Tembok cuil, tembok rompal

Tembok cacat: nyeni sebagai foto, jelek sebagai kenyataan. Dunia visual berupa pembekuan yang terlihat mata bisa lebih indah.

▒ Lama baca < 1 menit

Tembok cacat: nyeni sebagai foto, jelek sebagai kenyataan

Iseng. Sering saya lakukan. Kadang tanpa berpikir panjang. Maka ketika seorang penunggu sebuah rumah yang saya inapi tempo hari heran, buat apa saya memotret tembok rompal, saya hanya dapat menjawab, “Ini menarik, Mas.”

Untunglah dia tak mendesak apanya yang menarik, lalu fotonya akan dipakai untuk apa. Saat memotretnya saya juga tak tahu untuk apa.

Barusan saya temukan foto ini dalam ponsel. Niat hati rajin membersihkan gambar dalam ponsel tetap saja ada yang terselip. Anda pasti juga sering mengalami, apalagi untuk foto hasil jepretan sendiri.

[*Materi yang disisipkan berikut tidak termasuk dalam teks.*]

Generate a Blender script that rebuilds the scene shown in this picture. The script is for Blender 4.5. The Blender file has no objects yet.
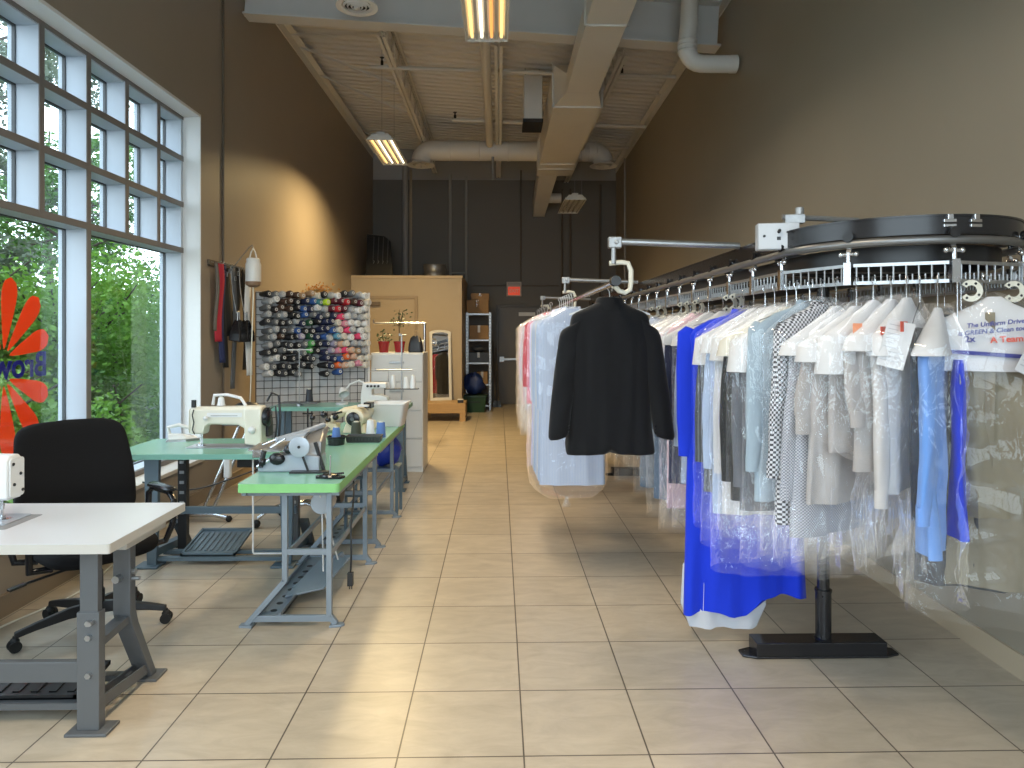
import bpy, bmesh, math, random
from mathutils import Vector, Matrix, noise
R = math.radians
PI = math.pi
rnd = random.Random(7)
COL = bpy.context.scene.collection
SC = bpy.context.scene

# ------------------------------------------------------------------ materials
def mat(name, color, rough=0.5, metal=0.0, var=0.0, vscale=8.0, bump=0.0, bscale=40.0,
        coat=0.0, spec=0.5, sheen=0.0, stretch=None):
    m = bpy.data.materials.new(name); m.use_nodes = True
    nt = m.node_tree; N = nt.nodes; L = nt.links
    b = N['Principled BSDF']
    c = (color[0], color[1], color[2], 1)
    b.inputs['Base Color'].default_value = c
    b.inputs['Roughness'].default_value = rough
    b.inputs['Metallic'].default_value = metal
    b.inputs['Specular IOR Level'].default_value = spec
    b.inputs['Coat Weight'].default_value = coat
    b.inputs['Coat Roughness'].default_value = 0.1
    b.inputs['Sheen Weight'].default_value = sheen
    tc = None
    if var > 0 or bump > 0:
        tc = N.new('ShaderNodeTexCoord')
        src = tc.outputs['Object']
        if stretch:
            mp = N.new('ShaderNodeMapping'); mp.inputs['Scale'].default_value = stretch
            L.new(src, mp.inputs[0]); src = mp.outputs[0]
    if var > 0:
        n = N.new('ShaderNodeTexNoise'); n.inputs['Scale'].default_value = vscale
        n.inputs['Detail'].default_value = 5
        L.new(src, n.inputs['Vector'])
        mx = N.new('ShaderNodeMix'); mx.data_type = 'RGBA'
        mx.inputs['A'].default_value = tuple(max(0, x * (1 - var)) for x in color[:3]) + (1,)
        mx.inputs['B'].default_value = tuple(min(1, x * (1 + var)) for x in color[:3]) + (1,)
        L.new(n.outputs['Fac'], mx.inputs['Factor'])
        L.new(mx.outputs['Result'], b.inputs['Base Color'])
    if bump > 0:
        n2 = N.new('ShaderNodeTexNoise'); n2.inputs['Scale'].default_value = bscale
        n2.inputs['Detail'].default_value = 4
        L.new(src, n2.inputs['Vector'])
        bp = N.new('ShaderNodeBump'); bp.inputs['Strength'].default_value = bump
        bp.inputs['Distance'].default_value = 0.01
        L.new(n2.outputs['Fac'], bp.inputs['Height'])
        L.new(bp.outputs['Normal'], b.inputs['Normal'])
    return m

def emat(name, color, strength):
    m = bpy.data.materials.new(name); m.use_nodes = True
    b = m.node_tree.nodes['Principled BSDF']
    b.inputs['Base Color'].default_value = (*color, 1)
    b.inputs['Emission Color'].default_value = (*color, 1)
    b.inputs['Emission Strength'].default_value = strength
    return m

def film(name, clear=0.8, milk=(0.93, 0.94, 0.97), gloss=0.5, bump=0.6, bscale=14.0):
    """thin clear polythene: mostly see-through, a little milky, with crinkled shine"""
    m = bpy.data.materials.new(name); m.use_nodes = True
    nt = m.node_tree; N = nt.nodes; L = nt.links
    N.remove(N['Principled BSDF'])
    out = N['Material Output']
    tc = N.new('ShaderNodeTexCoord')
    mp = N.new('ShaderNodeMapping'); mp.inputs['Scale'].default_value = (1.6, 1.6, 0.8)
    L.new(tc.outputs['Object'], mp.inputs[0])
    v = N.new('ShaderNodeTexNoise'); v.inputs['Scale'].default_value = bscale
    v.inputs['Detail'].default_value = 2; v.inputs['Distortion'].default_value = 0.8
    L.new(mp.outputs[0], v.inputs['Vector'])
    sb = N.new('ShaderNodeMath'); sb.operation = 'SUBTRACT'; sb.inputs[1].default_value = 0.5; L.new(v.outputs['Fac'], sb.inputs[0])
    ab = N.new('ShaderNodeMath'); ab.operation = 'ABSOLUTE'; L.new(sb.outputs[0], ab.inputs[0])
    bp = N.new('ShaderNodeBump'); bp.inputs['Strength'].default_value = bump
    bp.inputs['Distance'].default_value = 0.04
    lo = N.new('ShaderNodeTexNoise'); lo.inputs['Scale'].default_value = bscale * 0.3; L.new(mp.outputs[0], lo.inputs['Vector'])
    rm = N.new('ShaderNodeMapRange'); rm.inputs[1].default_value = 0.48; rm.inputs[2].default_value = 0.66; L.new(lo.outputs['Fac'], rm.inputs[0])
    ml = N.new('ShaderNodeMath'); ml.operation = 'MULTIPLY'; L.new(ab.outputs[0], ml.inputs[0]); L.new(rm.outputs[0], ml.inputs[1])
    L.new(ml.outputs[0], bp.inputs['Height'])
    tr = N.new('ShaderNodeBsdfTransparent'); tr.inputs[0].default_value = (0.985, 0.988, 0.992, 1)
    df = N.new('ShaderNodeBsdfDiffuse'); df.inputs[0].default_value = (*milk, 1)
    tl = N.new('ShaderNodeBsdfTranslucent'); tl.inputs[0].default_value = (*milk, 1)
    m0 = N.new('ShaderNodeMixShader'); m0.inputs[0].default_value = 0.5
    L.new(df.outputs[0], m0.inputs[1]); L.new(tl.outputs[0], m0.inputs[2])
    m1 = N.new('ShaderNodeMixShader'); m1.inputs[0].default_value = 1 - clear
    L.new(tr.outputs[0], m1.inputs[1]); L.new(m0.outputs[0], m1.inputs[2])
    gl = N.new('ShaderNodeBsdfGlossy'); gl.inputs['Roughness'].default_value = 0.06
    L.new(bp.outputs[0], gl.inputs['Normal'])
    fr = N.new('ShaderNodeLayerWeight'); fr.inputs['Blend'].default_value = 0.25
    L.new(bp.outputs[0], fr.inputs['Normal'])
    mu = N.new('ShaderNodeMath'); mu.operation = 'MULTIPLY_ADD'; mu.inputs[1].default_value = 0.30 * gloss; mu.inputs[2].default_value = 0.028 * gloss; mu.use_clamp = True
    L.new(fr.outputs['Fresnel'], mu.inputs[0]); L.new(mu.outputs[0], gl.inputs[0])
    m2 = N.new('ShaderNodeAddShader')
    L.new(m1.outputs[0], m2.inputs[0]); L.new(gl.outputs[0], m2.inputs[1])
    L.new(m2.outputs[0], out.inputs[0])
    return m

def glass_mat(name):
    m = bpy.data.materials.new(name); m.use_nodes = True
    nt = m.node_tree; N = nt.nodes; L = nt.links
    N.remove(N['Principled BSDF'])
    tr = N.new('ShaderNodeBsdfTransparent'); tr.inputs[0].default_value = (0.95, 0.97, 0.96, 1)
    gl = N.new('ShaderNodeBsdfGlossy'); gl.inputs['Roughness'].default_value = 0.02
    fr = N.new('ShaderNodeFresnel'); fr.inputs[0].default_value = 1.4
    mu = N.new('ShaderNodeMath'); mu.operation = 'MULTIPLY'; mu.inputs[1].default_value = 0.15
    L.new(fr.outputs[0], mu.inputs[0])
    mx = N.new('ShaderNodeMixShader')
    L.new(mu.outputs[0], mx.inputs[0]); L.new(tr.outputs[0], mx.inputs[1]); L.new(gl.outputs[0], mx.inputs[2])
    L.new(mx.outputs[0], N['Material Output'].inputs[0])
    return m

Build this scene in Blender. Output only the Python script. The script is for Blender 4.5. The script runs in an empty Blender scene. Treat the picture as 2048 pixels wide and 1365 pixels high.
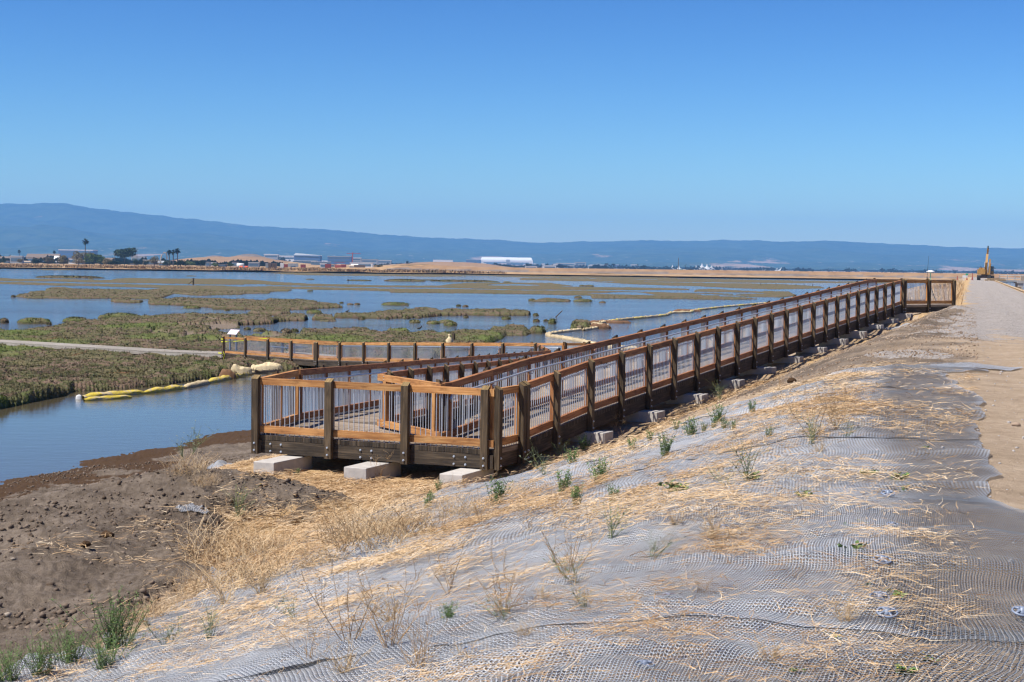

Lantas? Tadi saya membayangkan foto ini untuk sampul buku entah apa isinya pokoknya bukan tentang kuliner maupun perkawinan. Atau, kalau CD masih laku, bisa untuk sampul CD musik — namun saya yakin tak semua genre suka sampul album sok simbolis tanpa wajah artis.

Jadi alasan menarik untuk memotret tembok pagar setinggi dua meter ini apa? Di mata saya tampak indah. Tepatnya: indah sebagai gambar. Misalnya saya jadi pemilik tembok tentu akan saya tambal karena tidak estetis menurut saya.